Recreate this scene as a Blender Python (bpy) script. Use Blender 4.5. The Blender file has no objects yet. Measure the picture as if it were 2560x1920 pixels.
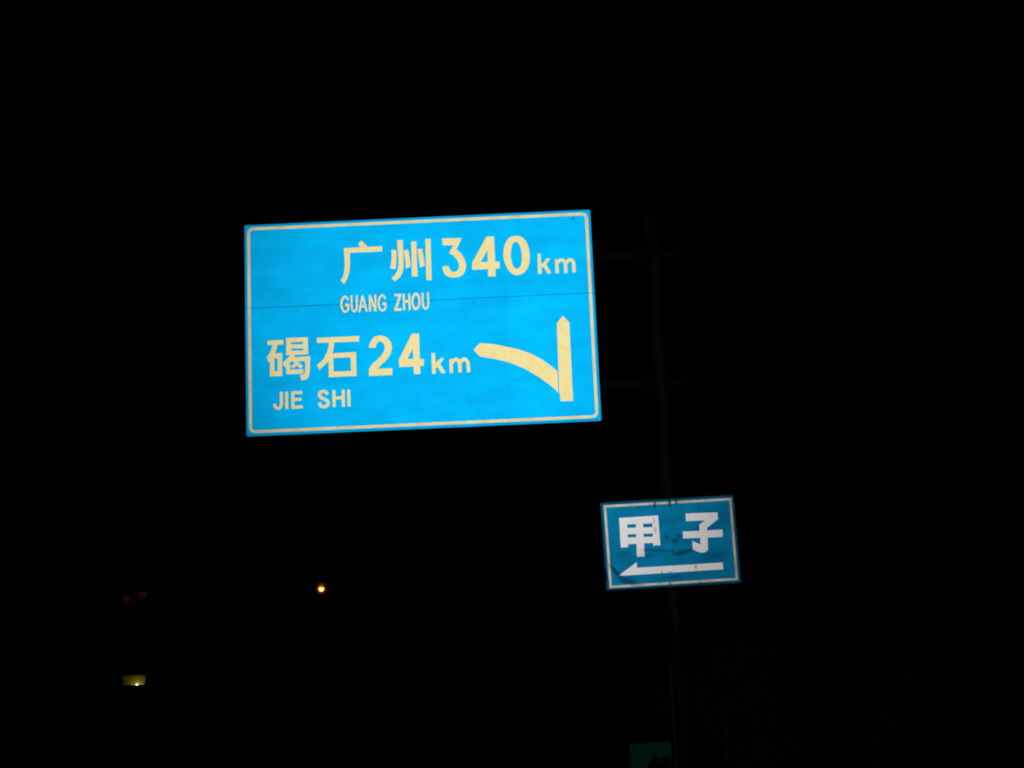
import bpy, bmesh, math, random
import numpy as np
from mathutils import Vector, Matrix
from mathutils.geometry import delaunay_2d_cdt

scene = bpy.context.scene
COL = scene.collection
R = math.radians

# ------------------------------------------------------------------ camera
PITCH, ROLL, EYE = 0.2064732, -0.0431157, 1.5
cam_data = bpy.data.cameras.new('camera')
cam_data.sensor_fit = 'HORIZONTAL'
cam_data.sensor_width = 36.0
cam_data.lens = 36.0 * 4200.0 / 2560.0
cam_data.clip_start = 0.1
cam_data.clip_end = 3000.0
cam = bpy.data.objects.new('camera', cam_data)
COL.objects.link(cam)
fw = Vector((0, math.cos(PITCH), math.sin(PITCH)))
up0 = Vector((0, -math.sin(PITCH), math.cos(PITCH)))
rt0 = Vector((1, 0, 0))
rt = rt0 * math.cos(ROLL) + up0 * math.sin(ROLL)
up = -rt0 * math.sin(ROLL) + up0 * math.cos(ROLL)
m3 = Matrix((rt, up, -fw)).transposed()
cam.matrix_world = Matrix.Translation((0, 0, EYE)) @ m3.to_4x4()
scene.camera = cam

# ------------------------------------------------------------------ night sky
world = bpy.data.worlds.new('World')
scene.world = world
world.use_nodes = True
wn = world.node_tree
wn.nodes.clear()
wo = wn.nodes.new('ShaderNodeOutputWorld')
bg = wn.nodes.new('ShaderNodeBackground')
sky = wn.nodes.new('ShaderNodeTexSky')
sky.sky_type = 'NISHITA'
sky.sun_disc = False
sky.sun_elevation = R(35)
sky.sun_rotation = R(200)
bg.inputs['Strength'].default_value = 0.00001
wn.links.new(sky.outputs[0], bg.inputs['Color'])
wn.links.new(bg.outputs[0], wo.inputs['Surface'])

# faint moonlight
sun_data = bpy.data.lights.new('moonlight', 'SUN')
sun_data.energy = 0.002
sun_data.angle = R(0.5)
sun_data.color = (1.0, 0.96, 0.9)
sun = bpy.data.objects.new('moonlight', sun_data)
COL.objects.link(sun)
sd = Vector((math.sin(R(200)) * math.cos(R(35)), math.cos(R(200)) * math.cos(R(35)), math.sin(R(35))))
sun.rotation_euler = sd.to_track_quat('Z', 'Y').to_euler()

# car headlight plus an added lower fill spot; the sign sheeting throws both back
def aimed_spot(loc, aim, watts, cone):
    d = bpy.data.lights.new('headlight_or_fill', 'SPOT')
    d.energy = watts
    d.color = (1.0, 0.97, 0.92)
    d.spot_size = R(cone)
    d.spot_blend = 1.0
    d.shadow_soft_size = 0.06
    o = bpy.data.objects.new('headlight_or_fill', d)
    COL.objects.link(o)
    o.location = loc
    o.rotation_euler = (Vector(aim) - Vector(loc)).to_track_quat('-Z', 'Y').to_euler()
aimed_spot((0.75, 0.3, 0.95), (-0.45, 22.3, 7.3), 500.0, 25.5)
aimed_spot((-0.55, 0.3, 0.95), (2.3, 22.5, 1.3), 270.0, 24)  # added fill aimed low to brighten the post, small sign and green board

scene.view_settings.view_transform = 'Standard'
scene.view_settings.look = 'None'
scene.view_settings.exposure = 0.0
scene.view_settings.gamma = 1.0
scene.render.filter_size = 1.9
scene.cycles.filter_width = 1.9

# ------------------------------------------------------------------ helpers
def tag(o, label=None, cat=None, group=None, kind=None):
    if label: o['label'] = label
    if cat: o['category'] = cat
    if group: o['group'] = group
    if kind: o['kind'] = kind
    return o

def empty(name, loc, rot=(0, 0, 0)):
    o = bpy.data.objects.new(name, None)
    o.empty_display_size = 0.2
    o.location = loc
    o.rotation_euler = rot
    COL.objects.link(o)
    return o

class MB:
    def __init__(s):
        s.v, s.f, s.smooth = [], [], []
    def add(s, verts, faces, smooth=False):
        b = len(s.v)
        s.v += [tuple(v) for v in verts]
        s.f += [tuple(b + i for i in f) for f in faces]
        s.smooth += [smooth] * len(faces)
        return s
    def box(s, x0, x1, y0, y1, z0, z1):
        return s.add([(x0, y0, z0), (x1, y0, z0), (x1, y1, z0), (x0, y1, z0), (x0, y0, z1), (x1, y0, z1), (x1, y1, z1), (x0, y1, z1)],
                     [(0, 3, 2, 1), (4, 5, 6, 7), (0, 1, 5, 4), (1, 2, 6, 5), (2, 3, 7, 6), (3, 0, 4, 7)])
    def tube(s, pts, radii, n=14, caps=True):
        pts = [Vector(p) for p in pts]
        if not isinstance(radii, (list, tuple)): radii = [radii] * len(pts)
        vs, fs = [], []
        ref = Vector((0, 0, 1))
        d0 = (pts[-1] - pts[0]).normalized()
        if abs(d0.dot(ref)) > 0.9: ref = Vector((0, 1, 0))
        for i, p in enumerate(pts):
            d = (pts[min(i + 1, len(pts) - 1)] - pts[max(i - 1, 0)]).normalized()
            a = d.cross(ref).normalized(); b = d.cross(a).normalized()
            for k in range(n):
                t = 2 * math.pi * k / n
                vs.append(p + (a * math.cos(t) + b * math.sin(t)) * radii[i])
        for i in range(len(pts) - 1):
            for k in range(n):
                fs.append((i * n + k, i * n + (k + 1) % n, (i + 1) * n + (k + 1) % n, (i + 1) * n + k))
        s.add(vs, fs, True)
        if caps:
            s.add(vs[:n], [tuple(range(n))[::-1]]); s.add(vs[-n:], [tuple(range(n))])
        return s
    def lathe(s, c, prof, n=20):
        vs, fs = [], []
        for r, z in prof:
            for k in range(n):
                t = 2 * math.pi * k / n
                vs.append((c[0] + r * math.cos(t), c[1] + r * math.sin(t), c[2] + z))
        for i in range(len(prof) - 1):
            for k in range(n):
                fs.append((i * n + k, i * n + (k + 1) % n, (i + 1) * n + (k + 1) % n, (i + 1) * n + k))
        return s.add(vs, fs, True)
    def plate(s, outline, y0, y1):
        """outline in the x-z plane, extruded from y0 (front) to y1"""
        n = len(outline)
        vs = [(x, y0, z) for x, z in outline] + [(x, y1, z) for x, z in outline]
        fs = [tuple(range(n)), tuple(range(n, 2 * n))[::-1]]
        fs += [(i, n + i, n + (i + 1) % n, (i + 1) % n) for i in range(n)]
        return s.add(vs, fs)
    def build(s, name, mat, parent=None, bevel=0.0):
        me = bpy.data.meshes.new(name)
        me.from_pydata(s.v, [], s.f)
        me.polygons.foreach_set('use_smooth', s.smooth)
        me.update()
        bm = bmesh.new(); bm.from_mesh(me)
        bmesh.ops.recalc_face_normals(bm, faces=bm.faces)
        bm.to_mesh(me); bm.free()
        me.materials.append(mat)
        o = bpy.data.objects.new(name, me)
        COL.objects.link(o)
        if parent: o.parent = parent
        if bevel:
            b = o.modifiers.new('bevel', 'BEVEL'); b.width = bevel; b.segments = 2; b.limit_method = 'ANGLE'
        return o

# ------------------------------------------------------------------ materials
def newmat(name):
    m = bpy.data.materials.new(name)
    m.use_nodes = True
    m.node_tree.nodes.clear()
    return m, m.node_tree

def N(nt, kind, **kw):
    n = nt.nodes.new(kind)
    for k, v in kw.items():
        if k in n.inputs.keys(): n.inputs[k].default_value = v
        else: setattr(n, k, v)
    return n

def math_node(nt, op, a, b=None, clamp=False):
    n = nt.nodes.new('ShaderNodeMath'); n.operation = op; n.use_clamp = clamp
    for i, v in enumerate((a, b)):
        if v is None: continue
        if isinstance(v, (int, float)): n.inputs[i].default_value = v
        else: nt.links.new(v, n.inputs[i])
    return n.outputs[0]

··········

■ What to produce:
Copy exactly the lines running from the beginning of the listing through the line that has "R = math.radians". Drop the pictures.

■ Result for this exercise:
Recreate this scene as a Blender Python (bpy) script. Use Blender 4.5. The Blender file has no objects yet. Measure the picture as if it were 2560x1920 pixels.
import bpy, bmesh, math, random
import numpy as np
from mathutils import Vector, Matrix
from mathutils.geometry import delaunay_2d_cdt

scene = bpy.context.scene
COL = scene.collection
R = math.radians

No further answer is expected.